Pytanie dla użytkowników Nozbe.
W ustawieniach można włączyć powiadomienia o godz np. 9 rano, które pokazują zadania na dzień dzisiejszy i na godzinę 18, które z kolei pokazują zadania na kolejny dzień. Problem w tym, ze te powiadomienia mi się nie pokazują, normalne działają. Mógłby ktoś napisać jak z tym u Was? Problem zgłoszony do supportu ale już ponad miesiąc z tym walczą i nic się nie zmienia. Kilka razy zadałem supportowi pytanie czy ktoś jeszcze zgłaszał podobny problem ale jakoś skutecznie pomijają odpowiedz na to pytanie. Używam iOS i macOS, te same objawy.
SOA#1.
Spróbowałem Things i bardzo ale to bardzo mi się podobają. Świetna aplikacja. Szkoda, że nie ma wersji webowej ale ja i tak w 99% obsługuje moje todo z telefonu.

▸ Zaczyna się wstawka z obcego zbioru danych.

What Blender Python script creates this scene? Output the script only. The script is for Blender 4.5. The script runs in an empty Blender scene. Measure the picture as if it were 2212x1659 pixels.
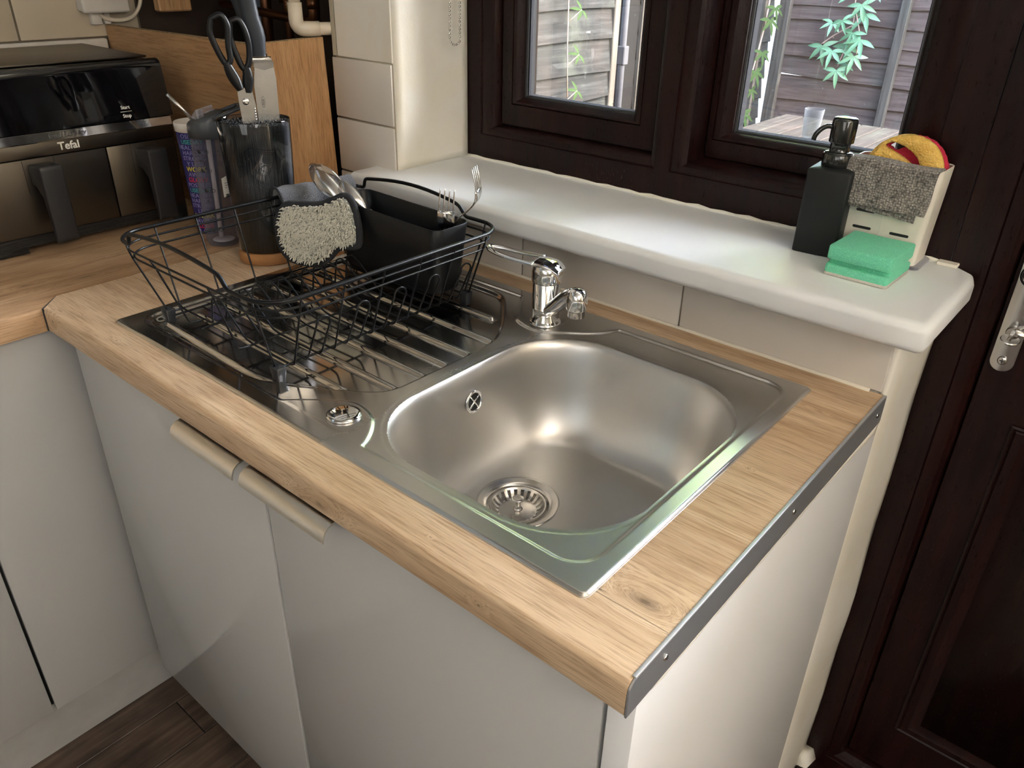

Jak kiedyś zrobią możliwość współdzielenia list zadań (oczywiście za ekstra hajs jak zwykle xD) to będzie najlepiej.
Ja akurat praktycznie nie dzielę się listami, więc dla mnie tak jest okej.
Kochani, istnieje jakiś sposób na dodanie zdjęcia do nowego zadania ( Things 3 ios)?